Of course, I made these points at every speaking and debating engagement leading up to the election, but proponents of the ban were in no mood to be reasoned with.

The other thing that happened in Denton is that environmental groups realized the tremendous public relations value of a ban on fracking in a Texas city, and proceeded to whip the activists up into a frenzy and promise them that the ban would stand and withstand legal challenges (it wouldn’t, and won’t). While many good folks in Denton had sincere concerns about the safety of fracking, at the core of the ban were radical environmental activists who believe we are using too much energy and need to “live lighter on the earth.” You got used, Dentonites.
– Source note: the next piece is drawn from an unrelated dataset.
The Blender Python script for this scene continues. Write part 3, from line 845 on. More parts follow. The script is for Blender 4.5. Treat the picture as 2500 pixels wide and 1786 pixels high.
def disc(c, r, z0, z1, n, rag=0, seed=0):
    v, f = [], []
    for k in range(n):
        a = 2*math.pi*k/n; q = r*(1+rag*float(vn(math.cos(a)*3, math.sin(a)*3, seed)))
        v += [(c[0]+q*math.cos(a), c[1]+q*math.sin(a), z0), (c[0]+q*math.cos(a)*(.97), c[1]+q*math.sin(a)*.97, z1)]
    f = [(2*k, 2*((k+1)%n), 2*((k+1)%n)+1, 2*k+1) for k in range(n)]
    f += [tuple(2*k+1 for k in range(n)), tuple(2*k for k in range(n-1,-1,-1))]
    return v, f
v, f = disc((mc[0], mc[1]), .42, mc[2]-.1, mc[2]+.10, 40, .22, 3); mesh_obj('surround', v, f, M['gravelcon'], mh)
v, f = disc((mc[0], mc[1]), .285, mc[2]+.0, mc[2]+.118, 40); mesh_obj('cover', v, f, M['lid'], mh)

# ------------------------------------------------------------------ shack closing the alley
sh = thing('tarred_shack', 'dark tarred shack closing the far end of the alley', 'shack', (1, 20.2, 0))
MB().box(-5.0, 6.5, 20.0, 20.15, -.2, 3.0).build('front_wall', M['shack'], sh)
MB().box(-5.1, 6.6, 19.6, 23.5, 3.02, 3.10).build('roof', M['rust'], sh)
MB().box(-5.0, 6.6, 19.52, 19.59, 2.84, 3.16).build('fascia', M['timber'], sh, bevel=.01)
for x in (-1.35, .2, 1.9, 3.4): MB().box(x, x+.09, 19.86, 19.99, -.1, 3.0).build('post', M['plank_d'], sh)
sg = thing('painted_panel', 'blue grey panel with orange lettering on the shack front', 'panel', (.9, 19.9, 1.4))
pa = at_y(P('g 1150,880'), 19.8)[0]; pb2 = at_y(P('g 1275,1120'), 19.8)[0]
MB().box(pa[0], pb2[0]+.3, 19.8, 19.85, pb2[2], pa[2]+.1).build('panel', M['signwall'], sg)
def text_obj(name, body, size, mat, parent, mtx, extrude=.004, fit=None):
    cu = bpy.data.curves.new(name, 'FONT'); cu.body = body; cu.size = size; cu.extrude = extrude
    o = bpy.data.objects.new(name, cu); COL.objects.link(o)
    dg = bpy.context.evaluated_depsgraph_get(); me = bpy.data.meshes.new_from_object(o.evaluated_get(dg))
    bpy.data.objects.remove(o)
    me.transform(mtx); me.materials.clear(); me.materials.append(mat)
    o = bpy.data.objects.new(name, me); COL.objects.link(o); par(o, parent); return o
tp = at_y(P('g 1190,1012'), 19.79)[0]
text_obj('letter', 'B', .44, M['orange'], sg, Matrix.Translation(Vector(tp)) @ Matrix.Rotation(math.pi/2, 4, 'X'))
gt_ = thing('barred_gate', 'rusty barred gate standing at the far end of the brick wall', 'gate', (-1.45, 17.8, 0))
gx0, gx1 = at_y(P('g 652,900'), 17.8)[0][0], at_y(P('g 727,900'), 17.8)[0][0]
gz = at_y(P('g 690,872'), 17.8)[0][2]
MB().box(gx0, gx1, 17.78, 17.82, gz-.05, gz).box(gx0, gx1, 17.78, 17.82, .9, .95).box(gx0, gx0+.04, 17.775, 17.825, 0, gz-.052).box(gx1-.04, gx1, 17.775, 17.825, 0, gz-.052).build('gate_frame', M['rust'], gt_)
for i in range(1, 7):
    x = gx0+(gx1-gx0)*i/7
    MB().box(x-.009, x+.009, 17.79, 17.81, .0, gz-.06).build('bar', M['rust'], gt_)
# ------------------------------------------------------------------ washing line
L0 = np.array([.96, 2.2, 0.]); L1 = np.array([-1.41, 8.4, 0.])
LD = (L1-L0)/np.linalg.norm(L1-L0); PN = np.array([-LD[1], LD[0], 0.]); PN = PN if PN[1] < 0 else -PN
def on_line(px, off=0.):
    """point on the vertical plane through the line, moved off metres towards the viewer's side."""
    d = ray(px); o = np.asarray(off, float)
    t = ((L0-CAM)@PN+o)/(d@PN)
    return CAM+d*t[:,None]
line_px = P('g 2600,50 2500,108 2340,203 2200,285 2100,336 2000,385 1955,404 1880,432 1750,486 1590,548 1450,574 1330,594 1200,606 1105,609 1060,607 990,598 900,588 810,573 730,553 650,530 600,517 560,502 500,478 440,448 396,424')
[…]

As I kept telling you.

So it simply isn’t true that Denton tried to pass reasonable regulations on fracking but couldn’t get them to stick. Denton passed very workable ordinances, which could have worked and still will work. But they couldn’t invalidate previously issued vested permits. No ban was necessary.

It’s also interesting to note that the City of Denton is going to drop its ban instead of continuing the legal fight. Passage of HB 40 in Texas has given the city an excuse to stop wasting its money on a futile legal defense.